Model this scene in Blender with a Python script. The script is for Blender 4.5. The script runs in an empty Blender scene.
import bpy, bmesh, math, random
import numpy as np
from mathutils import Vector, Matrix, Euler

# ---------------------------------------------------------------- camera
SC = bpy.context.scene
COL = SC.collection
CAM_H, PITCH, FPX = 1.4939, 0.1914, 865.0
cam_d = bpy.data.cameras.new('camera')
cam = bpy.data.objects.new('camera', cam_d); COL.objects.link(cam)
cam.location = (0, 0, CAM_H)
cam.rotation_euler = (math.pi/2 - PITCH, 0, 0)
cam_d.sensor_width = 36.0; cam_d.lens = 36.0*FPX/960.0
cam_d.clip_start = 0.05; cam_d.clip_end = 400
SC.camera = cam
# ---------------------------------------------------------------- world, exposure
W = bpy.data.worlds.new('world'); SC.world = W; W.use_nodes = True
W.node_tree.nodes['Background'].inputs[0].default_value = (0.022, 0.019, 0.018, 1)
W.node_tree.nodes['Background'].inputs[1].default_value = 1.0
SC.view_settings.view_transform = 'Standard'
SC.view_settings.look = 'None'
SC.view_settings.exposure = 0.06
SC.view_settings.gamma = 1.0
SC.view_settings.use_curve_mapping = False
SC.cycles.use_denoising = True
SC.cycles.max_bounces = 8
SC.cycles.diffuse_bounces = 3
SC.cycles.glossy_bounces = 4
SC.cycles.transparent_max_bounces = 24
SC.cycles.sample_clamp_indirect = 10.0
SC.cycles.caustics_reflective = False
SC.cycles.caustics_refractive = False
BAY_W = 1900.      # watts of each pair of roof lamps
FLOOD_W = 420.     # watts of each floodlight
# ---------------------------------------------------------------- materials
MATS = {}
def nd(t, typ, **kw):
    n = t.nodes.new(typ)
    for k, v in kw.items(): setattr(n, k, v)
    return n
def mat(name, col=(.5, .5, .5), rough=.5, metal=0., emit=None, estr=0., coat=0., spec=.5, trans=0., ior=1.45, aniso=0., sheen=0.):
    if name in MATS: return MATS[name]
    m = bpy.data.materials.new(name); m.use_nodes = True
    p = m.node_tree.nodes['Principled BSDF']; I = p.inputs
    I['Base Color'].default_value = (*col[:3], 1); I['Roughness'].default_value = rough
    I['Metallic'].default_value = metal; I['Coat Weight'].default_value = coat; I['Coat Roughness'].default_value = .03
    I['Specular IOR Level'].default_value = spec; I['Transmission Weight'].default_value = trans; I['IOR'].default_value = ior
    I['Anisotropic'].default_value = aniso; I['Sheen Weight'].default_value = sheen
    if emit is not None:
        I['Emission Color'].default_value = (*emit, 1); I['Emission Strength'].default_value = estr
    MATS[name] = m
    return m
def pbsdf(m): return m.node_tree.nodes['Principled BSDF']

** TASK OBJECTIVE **
Set down each line of the material verbatim, from the first line through the line that contains "from mathutils import Vector, Matrix, Euler".

** OUTPUT BELOW **
Model this scene in Blender with a Python script. The script is for Blender 4.5. The script runs in an empty Blender scene.
import bpy, bmesh, math, random
import numpy as np
from mathutils import Vector, Matrix, Euler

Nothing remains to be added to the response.